Because of the intermittency you're describing, I suspect that thermal energy storage of various kinds (sensible heat, phase change materials, or especially TCES) is going to be important for the wide adoption of solar power, because according to my notes lead-acid batteries store about 20kJ/US$ and LFP a bit less, while industrial calcium chloride costs about US$300 per tonne (US$272/tonne according to https://derctuo.github.io/notes/desiccant-climate-control.ht...) and can absorb about its own mass of water from the air, liberating the water's enthalpy of vaporization, providing TCES.

I believe the heat thus stored is 408kJ/kg (see linked notes) which works out to 1500kJ/US$ at that price, roughly 1% of the cost of the same energy storage capacity in a battery. And, depending on the desiccant, it's plausible that you could reduce that by another order of magnitude, or two orders of magnitude for industrial installations. You can probably get by with impure calcium chloride or as-mined carnallite, for example.

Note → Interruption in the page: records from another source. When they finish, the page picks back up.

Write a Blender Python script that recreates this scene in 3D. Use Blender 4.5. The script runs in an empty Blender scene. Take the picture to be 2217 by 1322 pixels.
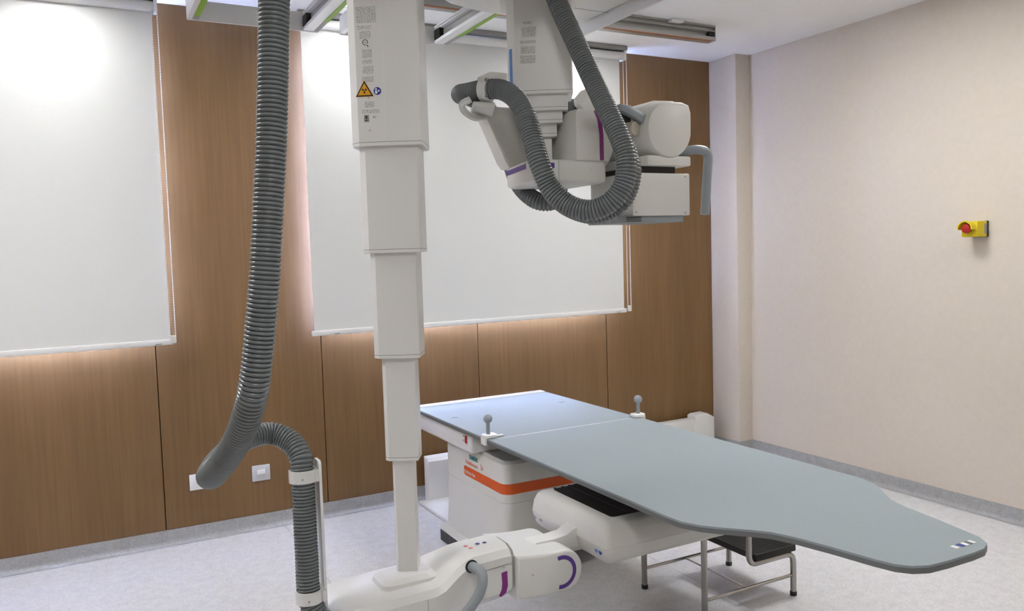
import bpy, bmesh, math, random
from mathutils import Vector, Matrix, Euler
random.seed(7)
S = bpy.context.scene
C = bpy.context.collection
PI = math.pi
R = math.radians

# ------------------------------------------------------------------ camera, world, light, exposure
YAW, PITCH, ROLL, FPX = R(28.0746), R(3.87994), R(-1.72595), 1754.75
fw = Vector((math.sin(YAW)*math.cos(PITCH), math.cos(YAW)*math.cos(PITCH), -math.sin(PITCH)))
rt = Vector((math.cos(YAW), -math.sin(YAW), 0)); up = rt.cross(fw)
r2 = math.cos(ROLL)*rt + math.sin(ROLL)*up
u2 = -math.sin(ROLL)*rt + math.cos(ROLL)*up
cam = bpy.data.cameras.new('camera'); camo = bpy.data.objects.new('camera', cam); C.objects.link(camo)
cam.sensor_width = 36; cam.lens = FPX/2217*36; cam.clip_start = 0.05
M = Matrix((r2, u2, -fw)).transposed().to_4x4(); M.translation = Vector((0, 0, 1.48))
camo.matrix_world = M
S.camera = camo

SKY_STRENGTH = 185.0
w = bpy.data.worlds.new('overcast_sky'); S.world = w; w.use_nodes = True
bg = w.node_tree.nodes['Background']; bg.inputs['Color'].default_value = (0.50, 0.60, 1.0, 1); bg.inputs['Strength'].default_value = SKY_STRENGTH

PANEL_EMIT = 28.0      # big ceiling panels over the middle of the room
SPOT_EMIT = 95.0       # small panels close to the window wall
S.cycles.sample_clamp_indirect = 0.0     # keep the daylight that bounces round the blinds
vs = S.view_settings
vs.view_transform = 'Standard'; vs.look = 'None'; vs.gamma = 1.0; vs.use_curve_mapping = False
vs.exposure = 0.0

# ------------------------------------------------------------------ materials
MATS = {}
def mat(name, col, rough=0.5, metal=0.0, spec=0.5, emit=None, noise=None, bump=None, coat=0.0):
    m = bpy.data.materials.new(name); m.use_nodes = True
    nt = m.node_tree; b = nt.nodes['Principled BSDF']
    b.inputs['Base Color'].default_value = (*col, 1); b.inputs['Roughness'].default_value = rough
    b.inputs['Metallic'].default_value = metal; b.inputs['Specular IOR Level'].default_value = spec
    if coat: b.inputs['Coat Weight'].default_value = coat
    if emit:
        b.inputs['Emission Color'].default_value = (*emit[0], 1); b.inputs['Emission Strength'].default_value = emit[1]
    if noise:                      # (scale, amount): fine mottling of the base colour
        tc = nt.nodes.new('ShaderNodeTexCoord'); n = nt.nodes.new('ShaderNodeTexNoise')
        n.inputs['Scale'].default_value = noise[0]; n.inputs['Detail'].default_value = 4
        nt.links.new(tc.outputs['Object'], n.inputs['Vector'])
        rp = nt.nodes.new('ShaderNodeValToRGB')
        a = noise[1]
        rp.color_ramp.elements[0].position = 0.3; rp.color_ramp.elements[1].position = 0.7
        rp.color_ramp.elements[0].color = (*[c*(1-a) for c in col], 1)
        rp.color_ramp.elements[1].color = (*[min(1, c*(1+a)) for c in col], 1)
        nt.links.new(n.outputs['Fac'], rp.inputs['Fac']); nt.links.new(rp.outputs['Color'], b.inputs['Base Color'])
    if bump:
        tc = nt.nodes.new('ShaderNodeTexCoord'); n = nt.nodes.new('ShaderNodeTexNoise')
        n.inputs['Scale'].default_value = bump[0]
        nt.links.new(tc.outputs['Object'], n.inputs['Vector'])
        bp = nt.nodes.new('ShaderNodeBump'); bp.inputs['Strength'].default_value = bump[1]; bp.inputs['Distance'].default_value = 0.002
        nt.links.new(n.outputs['Fac'], bp.inputs['Height']); nt.links.new(bp.outputs['Normal'], b.inputs['Normal'])
    MATS[name] = m
    return m

def wood_mat():
    m = mat('walnut_laminate', (0.2, 0.11, 0.05), 0.47, spec=0.6)
    nt = m.node_tree; b = nt.nodes['Principled BSDF']
    tc = nt.nodes.new('ShaderNodeTexCoord'); mp = nt.nodes.new('ShaderNodeMapping')
    mp.inputs['Scale'].default_value = (60, 60, 2.2); nt.links.new(tc.outputs['Object'], mp.inputs['Vector'])
    n = nt.nodes.new('ShaderNodeTexNoise'); n.inputs['Scale'].default_value = 1.0; n.inputs['Detail'].default_value = 6
    nt.links.new(mp.outputs['Vector'], n.inputs['Vector'])
    mp2 = nt.nodes.new('ShaderNodeMapping'); mp2.inputs['Scale'].default_value = (5, 5, 0.35); nt.links.new(tc.outputs['Object'], mp2.inputs['Vector'])
    n2 = nt.nodes.new('ShaderNodeTexNoise'); n2.inputs['Scale'].default_value = 1.0; n2.inputs['Detail'].default_value = 3
    nt.links.new(mp2.outputs['Vector'], n2.inputs['Vector'])
    ad = nt.nodes.new('ShaderNodeMath'); ad.operation = 'MULTIPLY_ADD'; ad.inputs[1].default_value = 0.55
    nt.links.new(n.outputs['Fac'], ad.inputs[0])
    ml = nt.nodes.new('ShaderNodeMath'); ml.operation = 'MULTIPLY'; ml.inputs[1].default_value = 0.45
    nt.links.new(n2.outputs['Fac'], ml.inputs[0]); nt.links.new(ml.outputs[0], ad.inputs[2])
    rp = nt.nodes.new('ShaderNodeValToRGB')
    e = rp.color_ramp.elements
    e[0].position = 0.28; e[0].color = (0.142, 0.071, 0.021, 1)
    e[1].position = 0.72; e[1].color = (0.218, 0.118, 0.040, 1)
    nt.links.new(ad.outputs[0], rp.inputs['Fac']); nt.links.new(rp.outputs['Color'], b.inputs['Base Color'])
    return m

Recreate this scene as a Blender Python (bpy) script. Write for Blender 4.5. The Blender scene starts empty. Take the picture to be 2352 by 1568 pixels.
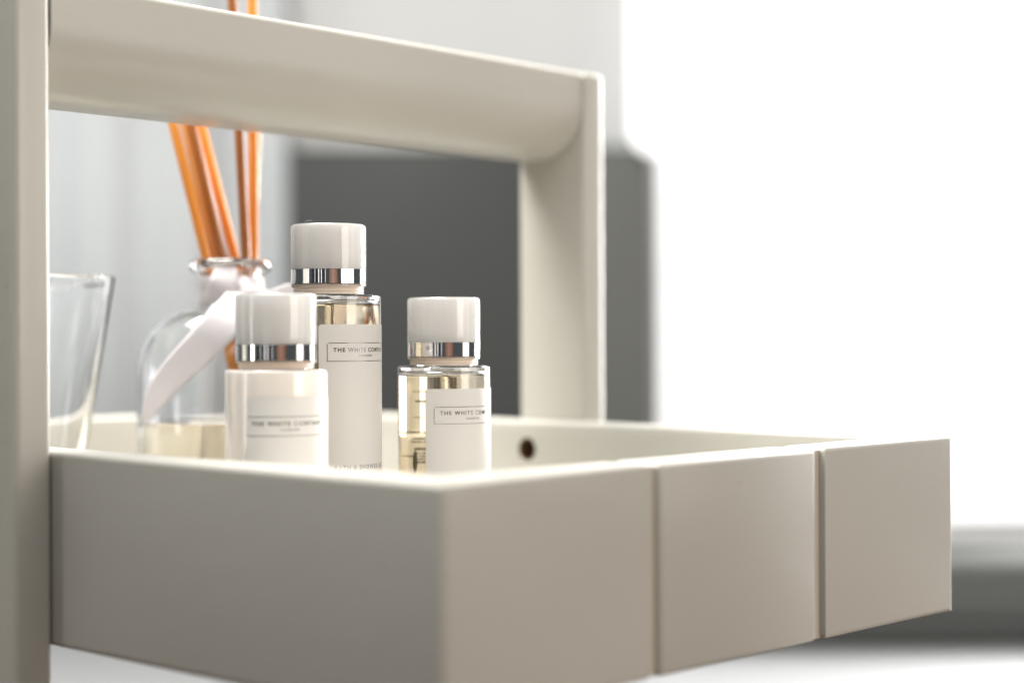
import bpy, bmesh, math, random
from mathutils import Matrix, Vector
random.seed(7)
scene = bpy.context.scene
C = scene.collection
R = math.radians

# ---------------------------------------------------------------- camera, light, exposure
CAMZ = 0.43                                   # lens height above the floor
F = 3835.46                                   # focal length in the units of a 2352 px wide picture
PITCH, ROLL = -0.002055, 0.003957
cd = bpy.data.cameras.new('camera'); cam = bpy.data.objects.new('camera', cd); C.objects.link(cam)
fw = Vector((0, math.cos(PITCH), math.sin(PITCH))); up0 = Vector((0, -math.sin(PITCH), math.cos(PITCH)))
ex = Vector((1, 0, 0))
right = math.cos(ROLL)*ex - math.sin(ROLL)*up0
upv = math.sin(ROLL)*ex + math.cos(ROLL)*up0
m = Matrix((right, upv, -fw)).transposed().to_4x4(); m.translation = (0, 0, CAMZ)
cam.matrix_world = m
cd.sensor_width = 36; cd.lens = F/2352*36
cd.clip_start = 0.01; cd.clip_end = 60
cd.dof.use_dof = True; cd.dof.focus_distance = 0.734; cd.dof.aperture_fstop = 3.1; cd.dof.aperture_blades = 0
scene.camera = cam

w = bpy.data.worlds.new('World'); scene.world = w; w.use_nodes = True
bg = w.node_tree.nodes['Background']; bg.inputs[0].default_value = (0.88, 0.97, 1.0, 1); bg.inputs[1].default_value = 0.07

def area(name, loc, target, sx, sy, power, col):
    l = bpy.data.lights.new(name, 'AREA'); l.shape = 'RECTANGLE'; l.size = sx; l.size_y = sy; l.energy = power; l.color = col
    o = bpy.data.objects.new(name, l); C.objects.link(o); o.location = loc
    o.rotation_euler = (Vector(target)-Vector(loc)).to_track_quat('-Z', 'Y').to_euler()
    return o
area('ceiling_light', (-0.5, 1.0, 1.9), (-0.15, 0.9, 0), 0.9, 0.9, 56, (1, 0.975, 0.93))
area('overhead_fill', (-0.35, 1.0, 1.15), (-0.15, 0.8, 0.35), 0.4, 0.4, 9, (1, 0.975, 0.93))  # added fill close above the tray, not a fitting of the room
area('wall_fill', (-1.3, 1.95, 0.9), (-0.85, 2.5, 0.45), 0.4, 0.7, 4.5, (1, 0.99, 0.97))  # added fill that lifts the curtain and back wall, no lamp there
area('front_fill', (0.0, -0.2, 1.6), (-0.1, 0.8, 0.35), 0.8, 0.8, 6.4, (0.94, 1, 0.98))  # added fill for the caps, above the camera
area('right_side_fill', (2.3, 0.35, 0.95), (0.1, 0.75, 0.4), 1.0, 1.3, 8, (1, 0.93, 0.85))  # added light from the right side, no window built here
area('right_near_fill', (1.6, -0.3, 0.9), (-0.1, 0.8, 0.35), 0.8, 0.8, 14, (1, 0.90, 0.82))  # added warm fill for the right-hand faces
area('right_back_window_light', (1.5, 2.5, 1.0), (1.5, 0.0, 1.0), 1.4, 1.5, 190, (1, 0.99, 0.97))
scene.view_settings.view_transform = 'Standard'; scene.view_settings.look = 'None'
scene.view_settings.exposure = 0.15; scene.view_settings.gamma = 1
try:
    scene.cycles.use_denoising = True
    scene.cycles.denoiser = 'OPENIMAGEDENOISE'
    scene.cycles.max_bounces = 14; scene.cycles.transmission_bounces = 14; scene.cycles.transparent_max_bounces = 16
    scene.cycles.sample_clamp_indirect = 6
except Exception as e:
    print(e)

def at(px, py, Y):
    """point at distance Y (metres forward) under picture position px, py of a 2352x1568 picture"""
    x = px-1176; z = 784-py
    d = fw + (right*x + upv*z)/F
    d = d*(Y/d.y)
    return Vector((d.x, d.y, d.z+CAMZ))
def zat(py, Y): return at(1176, py, Y).z

# ---------------------------------------------------------------- materials
def mat(name, col, rough=0.5, metal=0, spec=0.5, coat=0, trans=0, ior=1.45, bump=0, bscale=60, var=0, vscale=5, detail=4,
        emis=None, estr=0, sss=0, stretch=None, translucent=0):
    mt = bpy.data.materials.new(name); mt.use_nodes = True
    nt = mt.node_tree; b = nt.nodes['Principled BSDF']
    I = b.inputs
    I['Base Color'].default_value = (*col, 1); I['Roughness'].default_value = rough; I['Metallic'].default_value = metal
    I['Specular IOR Level'].default_value = spec; I['Coat Weight'].default_value = coat; I['Coat Roughness'].default_value = 0.12
    I['Transmission Weight'].default_value = trans; I['IOR'].default_value = ior
    if sss: I['Subsurface Weight'].default_value = sss; I['Subsurface Radius'].default_value = (1, 0.93, 0.85); I['Subsurface Scale'].default_value = 0.012
    if emis: I['Emission Color'].default_value = (*emis, 1); I['Emission Strength'].default_value = estr
    if translucent:
        tr = nt.nodes.new('ShaderNodeBsdfTranslucent'); tr.inputs['Color'].default_value = (*col, 1)
        ms = nt.nodes.new('ShaderNodeMixShader'); ms.inputs[0].default_value = translucent
        out = nt.nodes['Material Output']
        nt.links.new(b.outputs[0], ms.inputs[1]); nt.links.new(tr.outputs[0], ms.inputs[2]); nt.links.new(ms.outputs[0], out.inputs['Surface'])
    tc = nt.nodes.new('ShaderNodeTexCoord')
    src = tc.outputs['Object']
    if stretch:
        mp = nt.nodes.new('ShaderNodeMapping'); mp.inputs['Scale'].default_value = stretch
        nt.links.new(src, mp.inputs['Vector']); src = mp.outputs['Vector']
    if var:
        n = nt.nodes.new('ShaderNodeTexNoise'); n.inputs['Scale'].default_value = vscale; n.inputs['Detail'].default_value = detail
        nt.links.new(src, n.inputs['Vector'])
        mx = nt.nodes.new('ShaderNodeMix'); mx.data_type = 'RGBA'
        mx.inputs['A'].default_value = (*[c*(1-var) for c in col], 1); mx.inputs['B'].default_value = (*[min(1, c*(1+var)) for c in col], 1)
        nt.links.new(n.outputs['Fac'], mx.inputs['Factor']); nt.links.new(mx.outputs['Result'], I['Base Color'])
        rm = nt.nodes.new('ShaderNodeMapRange'); rm.inputs['To Min'].default_value = rough*0.85; rm.inputs['To Max'].default_value = min(1, rough*1.15)
        nt.links.new(n.outputs['Fac'], rm.inputs['Value']); nt.links.new(rm.outputs['Result'], I['Roughness'])
    if bump:
        n = nt.nodes.new('ShaderNodeTexNoise'); n.inputs['Scale'].default_value = bscale; n.inputs['Detail'].default_value = 5
        nt.links.new(src, n.inputs['Vector'])
        bm_ = nt.nodes.new('ShaderNodeBump'); bm_.inputs['Strength'].default_value = bump; bm_.inputs['Distance'].default_value = 0.001
        nt.links.new(n.outputs['Fac'], bm_.inputs['Height']); nt.links.new(bm_.outputs['Normal'], I['Normal'])
    return mt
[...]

> I remember a paint program I saw in high school that some kids had written to draw sprites and backgrounds for their video games. The documentation explained that it could only edit 320×200×256 images

Sudden memories of https://en.wikipedia.org/wiki/Autodesk_Animator , which was commercial software with exactly those limits (due to inheriting them from VGA). Despite the limited resolution it had a spectacular array of features.